Environment & Urbanization

World leading environmental and urban studies journal

Reclaiming American Cities: The Struggle for People, Place, and Nature since 1900

Author(s): 
Rutherford H. Platt

Publisher: 
University of Massachusetts Press, Amherst and Boston

Pages: 
312

Year: 
2014

Structured in three parts, this book provides a detailed discussion of the historical developments toward humane urbanism in American cities.

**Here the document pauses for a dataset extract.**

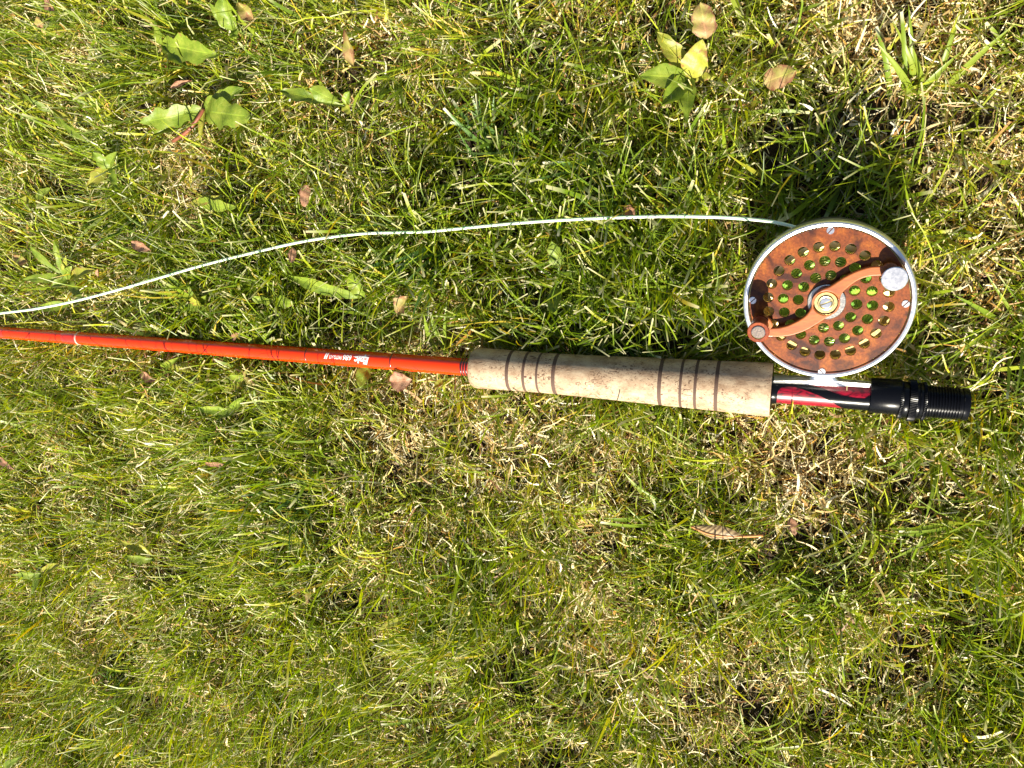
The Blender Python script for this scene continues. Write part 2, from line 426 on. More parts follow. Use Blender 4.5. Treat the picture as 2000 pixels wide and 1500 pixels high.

Part 1 examines the patrician decades between 1900 and 1940, followed by the technocrat decades of 1940–1990 in Part 2 and what is termed the more humane era in Part 3. The author analyzes the shift from grassroots efforts and poverty-oriented movements like those spearheaded by prominent figures such as Jane Addams and Jane Jacobs toward contemporary urban agriculture and community-based resource management approaches. Contrasting it with the City Beautiful movement and Urban Renewal programmes, the book reveals legacies of tensions between today’s more humane forms of urbanism and long-dominant top-down and expert-driven approaches.

Based on detailed descriptions of projects and case studies that shaped the residents (see for instance chapters on separations along ethnicity or income class), place (e.g. suburban development and urban sprawl, large-scale infrastructure and displacements) and nature (e.g. waterways, forests and protected areas) of American cities, the book is able to capture very clearly the people supporting, benefiting and losing from various urban planning efforts.

Its focus on ordinary micro-places brings about a perspective on the policies that affect the everyday lives in urban and suburban communities. But even though the close examination of the context of several American cities and their histories and legacies is central to this book, readers from other geographical and disciplinary backgrounds might also find it useful to compare and contrast it with their experiences. Specifically, insights into tensions between bottom-up and top-down and technocratic versus people-centred approaches, as well as the role of historical movements that lead to more humane urbanisms, seem to be generally useful for struggles to make urban places at various scales more safe, healthy, equitable, efficient and people-friendly.